Barbara was hunched over, dealing with something close to the floor. She looked up at me suddenly, startled, with an expression of extreme distaste, full of fear and anger, such as I’d sometimes seen on her face while she was alive. She didn’t want me to be there.

Barbara refused to speak to me. I awoke.

Barbara was in a transitional phase between what I call the Rest Zone, where Shades prepare an environment for themselves based on a place they loved and felt comfortable in while alive; and the Deep Life Review Zone, in which they take stock of their lives, learning to see them from the soul’s perspective. Barbara’s case was a little different from that of the average Shade. Her life was dominated by an idée fixe based on vanity--hence the large vanity she felt so ambivalent about in the space she was arranging.

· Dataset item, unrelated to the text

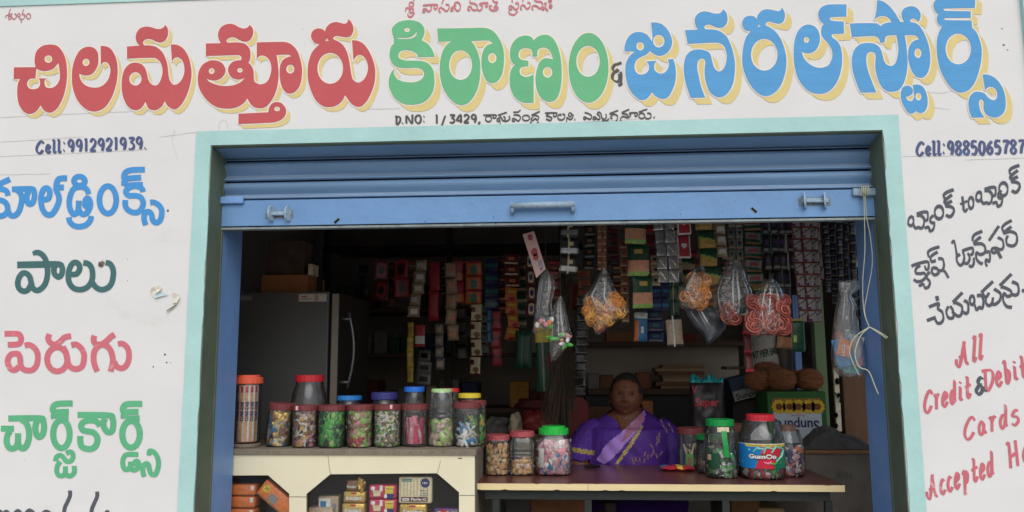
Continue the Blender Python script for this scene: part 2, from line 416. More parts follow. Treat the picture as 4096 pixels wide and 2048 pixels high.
class Word:
    """letters traced as outlines or brush strokes; one mesh of paint on the wall"""
    def __init__(s, ox, oy, sc): s.o = (ox, oy, sc); s.loops = []; s.mb = MB(); s.k = 0
    def loop(s, *strs): s.loops.append([spline(parse(q, *s.o), True) for q in strs]); return s
    def fill(s, loops, d, mi, dx=0, dy=0):
        vs = []; es = []
        for L in loops:
            o = len(vs); n = len(L)
            vs += [Vector((x+dx, y+dy)) for x, y, _ in L]; es += [(o+i, o+(i+1) % n) for i in range(n)]
        r0, r2 = cdt_fill(vs, es)
        s.mb.add([wallpt(v.x, v.y, d) for v in r0], [tuple(reversed(f)) for f in r2], mi)
    def ring(s, L, d, mi, wd):
        n = len(L); vs = []
        for i in range(n):
            a, b, c = L[i-1], L[i], L[(i+1) % n]
            tx, ty = c[0]-a[0], c[1]-a[1]; q = math.hypot(tx, ty) or 1
            nx, ny = -ty/q*wd, tx/q*wd
            vs.append(wallpt(b[0]+nx, b[1]+ny, d-0.0003)); vs.append(wallpt(b[0]-nx, b[1]-ny, d))
        s.mb.add(vs, [(2*i, 2*i+1, (2*i+3) % (2*n), (2*i+2) % (2*n)) for i in range(n)], mi)
    def stroke(s, st, w, nib=None, thin=None, closed=False, mi=0):
        """brush stroke; nib: direction (radians, image) of the thickest stroke, thin: the thinnest width"""
        pts = spline(parse(st, *s.o, w), closed, sub=8); n = len(pts); vs = []
        sc = s.o[2]
        for i in range(n):
            a = pts[i-1] if (i or closed) else pts[0]; c = pts[(i+1) % n] if (i+1 < n or closed) else pts[-1]
            tx, ty = c[0]-a[0], c[1]-a[1]; q = math.hypot(tx, ty) or 1
            wd = pts[i][2]
            if nib is not None:
                k = abs((tx*math.cos(nib)+ty*math.sin(nib))/q); wd = thin/sc + (wd-thin/sc)*k
            nx, ny = -ty/q*wd/2, tx/q*wd/2; d = 0.0012 + 0.0005*i/n + 0.00012*(s.k % 7)
            vs.append(wallpt(pts[i][0]+nx, pts[i][1]+ny, d)); vs.append(wallpt(pts[i][0]-nx, pts[i][1]-ny, d))
        m = n if closed else n-1
        s.mb.add(vs, [(2*i, 2*i+1, (2*i+3) % (2*n), (2*i+2) % (2*n)) for i in range(m)], mi)
        s.k += 1; return s
    def strokes(s, txt, w, nib=None, thin=None, mi=0, dx=0, dy=0):
        for st in txt.split(';'):
            st = st.strip()
            if not st: continue
            cl = st.startswith('o')
            if cl: a = [float(v) for v in st[1:].split(',')]; st = oval(a[0], a[1], a[2], a[3])
            if dx or dy: st = ' '.join('%g,%g' % (float(q.split(',')[0])+dx, float(q.split(',')[1])+dy) for q in st.replace('*','').split())
            s.stroke(st, w, nib, thin, cl, mi)
        return s
    def shadowed(s, name, face, dx, dy, label, shade=None):
        for L in s.loops:
            for k, t in enumerate((0.25, 0.5, 0.75, 1.0)): s.fill(L, 0.0010+0.00012*k, 1, dx*t, dy*t)
        for L in s.loops:
            for q in L: s.ring(q, 0.0020, 2, 5.0)
        for L in s.loops: s.fill(L, 0.0030, 0)
        s.mb.build(name, [face, M_shade, M_cream], wall, label=label)
    def plain(s, name, face, label): s.mb.build(name, face if isinstance(face, list) else [face], wall, label=label)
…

The pressure of having to face and work through this idée fixe made it difficult for her to feel comfortable in the Afterlife. It demanded her attention and she wanted as much as possible to remain unconscious of it. This vanity was what cost her her life--she refused to have her breast removed or go through chemotherapy because of what such procedures would do to her looks. She chose instead an alternative mode of health-care that didn’t work.

I had a dream some months ago [AC 224: June 13, 2003] that told me I needed to let go of my resistance to being of assistance to Barbara in the Afterlife. It’s clear now that there’s nothing I can do for her at this stage of her experience there.

When I awoke from the dream, it was in the middle of the night. Because I was camping, I had no idea what time it was.